**TASK TO CARRY OUT:** Output an exact reproduction of the data.

**DATA LINES:**
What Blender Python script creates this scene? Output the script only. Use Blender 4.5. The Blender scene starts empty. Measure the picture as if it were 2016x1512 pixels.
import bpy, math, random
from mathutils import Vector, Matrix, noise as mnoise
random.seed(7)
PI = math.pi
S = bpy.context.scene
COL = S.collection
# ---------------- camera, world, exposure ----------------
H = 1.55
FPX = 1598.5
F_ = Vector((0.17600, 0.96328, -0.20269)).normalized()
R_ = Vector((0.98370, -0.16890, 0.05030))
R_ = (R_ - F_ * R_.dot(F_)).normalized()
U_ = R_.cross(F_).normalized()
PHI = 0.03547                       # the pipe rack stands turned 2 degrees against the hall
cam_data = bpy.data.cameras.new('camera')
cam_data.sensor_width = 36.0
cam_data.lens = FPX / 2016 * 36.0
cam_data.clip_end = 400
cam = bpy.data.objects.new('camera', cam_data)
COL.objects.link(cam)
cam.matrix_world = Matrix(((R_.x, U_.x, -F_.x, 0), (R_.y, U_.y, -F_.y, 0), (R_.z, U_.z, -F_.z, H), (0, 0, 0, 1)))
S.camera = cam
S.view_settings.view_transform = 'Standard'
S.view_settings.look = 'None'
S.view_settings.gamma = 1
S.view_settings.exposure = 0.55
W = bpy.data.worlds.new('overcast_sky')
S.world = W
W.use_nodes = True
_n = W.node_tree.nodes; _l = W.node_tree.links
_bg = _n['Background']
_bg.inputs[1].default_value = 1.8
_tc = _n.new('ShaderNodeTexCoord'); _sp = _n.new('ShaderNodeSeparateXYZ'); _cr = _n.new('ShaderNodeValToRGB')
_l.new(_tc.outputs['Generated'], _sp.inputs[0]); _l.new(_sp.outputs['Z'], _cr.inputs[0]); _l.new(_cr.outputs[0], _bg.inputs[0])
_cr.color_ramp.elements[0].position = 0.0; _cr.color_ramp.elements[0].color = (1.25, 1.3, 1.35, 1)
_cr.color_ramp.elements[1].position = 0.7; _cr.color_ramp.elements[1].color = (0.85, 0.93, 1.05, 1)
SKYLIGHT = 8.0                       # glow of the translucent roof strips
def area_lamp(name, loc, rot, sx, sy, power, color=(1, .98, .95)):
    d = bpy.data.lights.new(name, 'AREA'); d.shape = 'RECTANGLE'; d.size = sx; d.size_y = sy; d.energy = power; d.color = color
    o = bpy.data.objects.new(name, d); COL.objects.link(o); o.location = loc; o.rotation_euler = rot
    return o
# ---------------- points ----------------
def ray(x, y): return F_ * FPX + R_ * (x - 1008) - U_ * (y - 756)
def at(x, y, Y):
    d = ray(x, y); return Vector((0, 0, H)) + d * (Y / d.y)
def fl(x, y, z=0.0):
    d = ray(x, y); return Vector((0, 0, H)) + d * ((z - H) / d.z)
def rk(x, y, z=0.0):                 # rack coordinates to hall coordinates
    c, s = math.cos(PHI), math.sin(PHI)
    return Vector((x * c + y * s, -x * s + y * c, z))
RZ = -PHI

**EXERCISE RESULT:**
What Blender Python script creates this scene? Output the script only. Use Blender 4.5. The Blender scene starts empty. Measure the picture as if it were 2016x1512 pixels.
import bpy, math, random
from mathutils import Vector, Matrix, noise as mnoise
random.seed(7)
PI = math.pi
S = bpy.context.scene
COL = S.collection
# ---------------- camera, world, exposure ----------------
H = 1.55
FPX = 1598.5
F_ = Vector((0.17600, 0.96328, -0.20269)).normalized()
R_ = Vector((0.98370, -0.16890, 0.05030))
R_ = (R_ - F_ * R_.dot(F_)).normalized()
U_ = R_.cross(F_).normalized()
PHI = 0.03547                       # the pipe rack stands turned 2 degrees against the hall
cam_data = bpy.data.cameras.new('camera')
cam_data.sensor_width = 36.0
cam_data.lens = FPX / 2016 * 36.0
cam_data.clip_end = 400
cam = bpy.data.objects.new('camera', cam_data)
COL.objects.link(cam)
cam.matrix_world = Matrix(((R_.x, U_.x, -F_.x, 0), (R_.y, U_.y, -F_.y, 0), (R_.z, U_.z, -F_.z, H), (0, 0, 0, 1)))
S.camera = cam
S.view_settings.view_transform = 'Standard'
S.view_settings.look = 'None'
S.view_settings.gamma = 1
S.view_settings.exposure = 0.55
W = bpy.data.worlds.new('overcast_sky')
S.world = W
W.use_nodes = True
_n = W.node_tree.nodes; _l = W.node_tree.links
_bg = _n['Background']
_bg.inputs[1].default_value = 1.8
_tc = _n.new('ShaderNodeTexCoord'); _sp = _n.new('ShaderNodeSeparateXYZ'); _cr = _n.new('ShaderNodeValToRGB')
_l.new(_tc.outputs['Generated'], _sp.inputs[0]); _l.new(_sp.outputs['Z'], _cr.inputs[0]); _l.new(_cr.outputs[0], _bg.inputs[0])
_cr.color_ramp.elements[0].position = 0.0; _cr.color_ramp.elements[0].color = (1.25, 1.3, 1.35, 1)
_cr.color_ramp.elements[1].position = 0.7; _cr.color_ramp.elements[1].color = (0.85, 0.93, 1.05, 1)
SKYLIGHT = 8.0                       # glow of the translucent roof strips
def area_lamp(name, loc, rot, sx, sy, power, color=(1, .98, .95)):
    d = bpy.data.lights.new(name, 'AREA'); d.shape = 'RECTANGLE'; d.size = sx; d.size_y = sy; d.energy = power; d.color = color
    o = bpy.data.objects.new(name, d); COL.objects.link(o); o.location = loc; o.rotation_euler = rot
    return o
# ---------------- points ----------------
def ray(x, y): return F_ * FPX + R_ * (x - 1008) - U_ * (y - 756)
def at(x, y, Y):
    d = ray(x, y); return Vector((0, 0, H)) + d * (Y / d.y)
def fl(x, y, z=0.0):
    d = ray(x, y); return Vector((0, 0, H)) + d * ((z - H) / d.z)
def rk(x, y, z=0.0):                 # rack coordinates to hall coordinates
    c, s = math.cos(PHI), math.sin(PHI)
    return Vector((x * c + y * s, -x * s + y * c, z))
RZ = -PHI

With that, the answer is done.